Blackfish uses home video footage and archival film then filmed exclusively for this documentary interviews with experts and people who were involved in some way with either the orcas or trainers. The film takes us on an emotional journey reminding us of the childlike wonder when initially confronted with nature’s massive creation. It makes the trainers relatable as they share how that experience inspired them to choose a career that would ultimately lead in disillusionment, disappointment and for some, death. Their relationship with the orcas acquits them of wrongdoing as a faceless organization drives a wedge between this bond, which the viewer may instinctually compare to their own close relationship with an animal, by not giving that person any voice in advocating for better treatment of their aquatic friends or getting deceived and manipulated into believing that they are acting appropriately. Through their innocence and naivete, we cannot accept the cover stories parroted in the news that these parks originally offered, which is to blame accidents and deaths on trainer error. The film makes it less about trainer error than a corporation failing to fully inform trainers of the risks and abusing the animals so the show can go on.
Even though Blackfish opens with the death that got the most attention, Dawn Brancheau, which occurred on February 24, 2010, it proceeds to backtrack then chronologically move forward from 1970 to prove that it was not an isolated incident. It acts as an unofficial biography of one orca’s life, Tilikum, who is now dead, as he moves through a system that never looks at him as a sentient being. Many accuse this documentary of being propaganda because it has an agenda and takes a stand, but if it is one sided, Sea World contributed by refusing to be interviewed. There is even one sea captain who is the equivalent of a John Newton figure who condemns himself for knowing that he was being evil, but not stopping; however like most good Nova episodes, I actually learned a lot about the difference between life with man and in the wild for killer whales. When this documentary was shot—it was released in 2013, one talking head claimed that there was not one incident in the wild where orcas attack people, but now in 2020, they are proactively attacking yachts near Spain.

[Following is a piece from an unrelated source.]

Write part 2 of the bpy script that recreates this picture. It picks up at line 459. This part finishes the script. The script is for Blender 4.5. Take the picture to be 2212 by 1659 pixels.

If the victims in Blackfish are the killer whales and the trainers that love them, and the villain is the corporation, the hero is the Occupational Safety and Health, who intervenes on behalf of the trainers, with Dave Duffus as their herald. After 2016, can you imagine the federal government intervening for people over business? The court proceeding is depicted using illustrations with typed subtitles to represent the questioning and testimony, but wisely does not dominate the film because the viewers are the unofficial judges mulling over the evidence. We get more information than even OSHA knows about. The park patrons clearly testify in the film to what they witness and can identify the specific orca culprit while OSHA is unaware that it was possible. The outsider eyewitness testimony is even more damning than the official evidence since it goes back decades and directly contradicts SeaWorld’s cover story.
Who advocates for the animals? Crickets. The law still views animals as property. We do not even treat people like people so Blackfish, though an excellent documentary, is ultimately a depressing one. Tilikum lived a life in social isolation or bullying to ultimately have a psychotic break, which people knew, but he still died in captivity, alone and confined. His fate is not that different from other captive whales or other species. If humanity ever has to argue its case for continued existence, we will lose.